Mozart Monday from a special location: Milton, GA (another M, for Mozart Monday in Milton)
In this week’s MM, we find our family still in Vienna, even after they should have been back in Salzburg. It was finished in 1768.
This somehow feels super polished and although simple, tightly written and more mature, especially the first movement.
It is predominantly strings, with oboe and flute calling out between the action here and there in the Allegro. It has great motion and feeling, and I feel this has more dynamic expression than any of the precious pieces. Horns call out toward the end of the first movement, and timpani rumble in toward the end, which gives this piece a bigger feel.
The second movement is nice, again almost exclusively strings. At first listen, I didn’t hear any woodwinds until the third movement. There are none in the second. The simplicity of the Andante makes it feel almost like an interlude, as if something else is going on elsewhere. It’s almost chamber-y.
The menuetto feels slightly similar, but with more orchestration. Timpani and horns (or trumpets here?) make more appearances, and woodwinds are more apparent. The word that comes to my mind for this movement is ‘stately.’ It is very stately and properly classical, as if someone important should be walking by slowly. It is clever as well.
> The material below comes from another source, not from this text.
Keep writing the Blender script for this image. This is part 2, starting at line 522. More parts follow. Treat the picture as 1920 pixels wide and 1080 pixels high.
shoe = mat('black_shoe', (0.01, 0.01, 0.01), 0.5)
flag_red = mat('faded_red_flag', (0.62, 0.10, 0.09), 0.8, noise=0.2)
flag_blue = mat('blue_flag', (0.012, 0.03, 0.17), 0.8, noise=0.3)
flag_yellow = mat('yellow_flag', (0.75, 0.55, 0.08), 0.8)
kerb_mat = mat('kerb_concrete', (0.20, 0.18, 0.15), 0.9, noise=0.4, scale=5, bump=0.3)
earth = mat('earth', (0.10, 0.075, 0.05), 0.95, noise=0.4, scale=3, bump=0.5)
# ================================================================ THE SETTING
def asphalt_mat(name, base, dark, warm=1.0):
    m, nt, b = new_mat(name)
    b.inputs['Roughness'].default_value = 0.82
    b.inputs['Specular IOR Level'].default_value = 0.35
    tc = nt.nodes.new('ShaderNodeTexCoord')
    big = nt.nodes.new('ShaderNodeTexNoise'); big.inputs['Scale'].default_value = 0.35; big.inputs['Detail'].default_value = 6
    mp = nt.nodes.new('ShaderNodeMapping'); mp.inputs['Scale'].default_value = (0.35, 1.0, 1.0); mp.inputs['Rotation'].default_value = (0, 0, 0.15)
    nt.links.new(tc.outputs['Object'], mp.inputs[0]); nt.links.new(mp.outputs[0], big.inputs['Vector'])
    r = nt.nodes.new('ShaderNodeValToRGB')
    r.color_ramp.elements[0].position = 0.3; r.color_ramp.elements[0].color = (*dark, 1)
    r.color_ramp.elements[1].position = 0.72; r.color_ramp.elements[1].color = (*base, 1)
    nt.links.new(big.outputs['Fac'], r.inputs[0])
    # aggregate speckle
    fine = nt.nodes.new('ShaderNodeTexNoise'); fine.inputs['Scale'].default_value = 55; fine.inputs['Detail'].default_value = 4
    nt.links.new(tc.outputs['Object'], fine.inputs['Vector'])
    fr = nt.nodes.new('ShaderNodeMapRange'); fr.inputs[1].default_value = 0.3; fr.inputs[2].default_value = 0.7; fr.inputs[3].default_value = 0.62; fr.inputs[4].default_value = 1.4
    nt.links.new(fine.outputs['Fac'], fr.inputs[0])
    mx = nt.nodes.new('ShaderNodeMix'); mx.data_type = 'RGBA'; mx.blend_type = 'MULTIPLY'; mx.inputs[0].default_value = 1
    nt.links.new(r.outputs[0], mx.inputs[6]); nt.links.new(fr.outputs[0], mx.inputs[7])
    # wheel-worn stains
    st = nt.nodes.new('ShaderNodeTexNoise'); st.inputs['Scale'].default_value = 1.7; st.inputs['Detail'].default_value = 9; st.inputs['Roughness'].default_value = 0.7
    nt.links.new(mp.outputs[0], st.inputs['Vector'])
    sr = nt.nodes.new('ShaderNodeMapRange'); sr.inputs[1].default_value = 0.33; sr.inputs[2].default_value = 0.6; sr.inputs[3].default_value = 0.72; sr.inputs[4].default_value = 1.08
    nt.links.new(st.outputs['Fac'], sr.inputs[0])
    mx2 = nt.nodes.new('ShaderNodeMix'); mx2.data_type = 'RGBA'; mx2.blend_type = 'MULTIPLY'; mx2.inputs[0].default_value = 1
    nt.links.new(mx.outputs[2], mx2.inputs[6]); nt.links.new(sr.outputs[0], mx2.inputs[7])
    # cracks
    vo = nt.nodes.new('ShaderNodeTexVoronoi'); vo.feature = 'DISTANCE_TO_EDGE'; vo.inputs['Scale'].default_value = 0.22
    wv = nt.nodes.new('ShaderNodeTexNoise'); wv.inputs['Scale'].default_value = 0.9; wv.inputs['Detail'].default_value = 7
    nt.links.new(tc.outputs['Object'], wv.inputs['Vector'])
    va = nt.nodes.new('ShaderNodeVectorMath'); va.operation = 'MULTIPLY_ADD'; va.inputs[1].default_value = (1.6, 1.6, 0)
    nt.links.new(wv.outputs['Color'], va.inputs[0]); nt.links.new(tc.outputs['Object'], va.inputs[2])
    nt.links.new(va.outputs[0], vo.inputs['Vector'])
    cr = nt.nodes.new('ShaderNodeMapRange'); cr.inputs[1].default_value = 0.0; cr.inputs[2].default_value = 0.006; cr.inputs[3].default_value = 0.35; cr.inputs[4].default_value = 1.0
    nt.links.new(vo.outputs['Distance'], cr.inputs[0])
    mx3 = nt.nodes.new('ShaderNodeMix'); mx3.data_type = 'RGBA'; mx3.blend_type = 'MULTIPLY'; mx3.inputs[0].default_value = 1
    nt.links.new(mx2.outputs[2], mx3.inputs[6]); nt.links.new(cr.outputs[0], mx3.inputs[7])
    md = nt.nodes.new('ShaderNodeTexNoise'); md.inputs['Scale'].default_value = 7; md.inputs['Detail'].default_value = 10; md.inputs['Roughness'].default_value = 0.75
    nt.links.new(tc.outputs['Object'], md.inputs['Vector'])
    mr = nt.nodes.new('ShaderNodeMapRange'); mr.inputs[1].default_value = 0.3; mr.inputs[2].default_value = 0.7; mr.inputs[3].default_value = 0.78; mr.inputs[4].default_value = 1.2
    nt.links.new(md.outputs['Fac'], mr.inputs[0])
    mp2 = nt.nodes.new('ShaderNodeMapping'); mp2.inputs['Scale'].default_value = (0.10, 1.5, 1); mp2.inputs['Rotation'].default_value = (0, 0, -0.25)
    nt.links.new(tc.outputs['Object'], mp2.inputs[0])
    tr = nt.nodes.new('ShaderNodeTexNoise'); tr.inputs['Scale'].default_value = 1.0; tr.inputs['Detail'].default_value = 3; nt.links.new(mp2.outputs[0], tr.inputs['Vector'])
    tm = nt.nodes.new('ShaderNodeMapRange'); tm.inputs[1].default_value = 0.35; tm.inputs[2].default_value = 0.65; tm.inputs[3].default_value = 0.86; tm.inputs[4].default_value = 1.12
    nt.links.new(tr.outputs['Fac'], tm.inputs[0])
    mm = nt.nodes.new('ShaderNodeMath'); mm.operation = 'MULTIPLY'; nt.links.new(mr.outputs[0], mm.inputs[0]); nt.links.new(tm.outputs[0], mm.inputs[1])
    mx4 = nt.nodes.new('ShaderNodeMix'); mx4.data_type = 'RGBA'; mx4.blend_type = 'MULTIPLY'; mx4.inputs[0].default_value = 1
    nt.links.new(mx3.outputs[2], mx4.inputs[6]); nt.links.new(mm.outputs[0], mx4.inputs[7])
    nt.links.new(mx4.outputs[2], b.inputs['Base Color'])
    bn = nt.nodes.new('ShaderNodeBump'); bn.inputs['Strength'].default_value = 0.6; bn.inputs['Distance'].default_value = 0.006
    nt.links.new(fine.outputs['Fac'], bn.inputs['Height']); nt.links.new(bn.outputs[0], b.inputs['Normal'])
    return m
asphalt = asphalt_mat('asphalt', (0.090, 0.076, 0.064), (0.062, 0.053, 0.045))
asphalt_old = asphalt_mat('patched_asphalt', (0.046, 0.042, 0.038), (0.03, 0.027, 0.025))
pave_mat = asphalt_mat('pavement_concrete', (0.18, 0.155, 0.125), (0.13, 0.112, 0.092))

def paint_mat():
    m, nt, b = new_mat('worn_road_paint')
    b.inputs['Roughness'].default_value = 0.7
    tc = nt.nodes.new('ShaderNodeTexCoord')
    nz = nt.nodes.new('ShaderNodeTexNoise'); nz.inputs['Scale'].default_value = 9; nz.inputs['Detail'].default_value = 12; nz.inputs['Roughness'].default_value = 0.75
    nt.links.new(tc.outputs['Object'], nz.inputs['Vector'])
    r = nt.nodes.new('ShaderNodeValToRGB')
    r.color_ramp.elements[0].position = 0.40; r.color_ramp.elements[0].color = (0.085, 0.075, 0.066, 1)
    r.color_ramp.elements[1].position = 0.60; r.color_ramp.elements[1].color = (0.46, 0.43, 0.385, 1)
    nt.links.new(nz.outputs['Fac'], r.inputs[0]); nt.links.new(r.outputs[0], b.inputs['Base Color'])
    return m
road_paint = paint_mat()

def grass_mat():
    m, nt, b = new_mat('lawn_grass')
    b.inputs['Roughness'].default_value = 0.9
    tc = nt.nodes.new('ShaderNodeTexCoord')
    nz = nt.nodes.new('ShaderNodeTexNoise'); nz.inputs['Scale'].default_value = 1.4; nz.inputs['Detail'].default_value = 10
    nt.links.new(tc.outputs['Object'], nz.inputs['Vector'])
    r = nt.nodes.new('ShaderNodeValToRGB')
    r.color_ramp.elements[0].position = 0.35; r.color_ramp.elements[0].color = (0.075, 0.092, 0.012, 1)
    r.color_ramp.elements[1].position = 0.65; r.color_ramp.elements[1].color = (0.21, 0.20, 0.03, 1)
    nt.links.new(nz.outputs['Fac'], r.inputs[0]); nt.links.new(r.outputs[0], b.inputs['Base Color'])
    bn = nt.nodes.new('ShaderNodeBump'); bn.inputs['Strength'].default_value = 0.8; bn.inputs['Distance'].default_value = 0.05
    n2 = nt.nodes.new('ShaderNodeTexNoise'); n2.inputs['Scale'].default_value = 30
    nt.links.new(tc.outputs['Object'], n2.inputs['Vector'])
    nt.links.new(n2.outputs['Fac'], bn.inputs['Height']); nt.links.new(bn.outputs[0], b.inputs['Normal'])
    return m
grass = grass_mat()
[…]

The allegro seems to build off of the menuetto, but is far more energetic and complex. It sounds almost like a round; there is some call and answer and more woodwind involvement. The first section repeats and then there is some kind of variation on that main theme for the last half… It almost sounds like a key change. It feels like it ends abruptly in this b-part of the main theme without a coda or a close or even any cadence I can identify.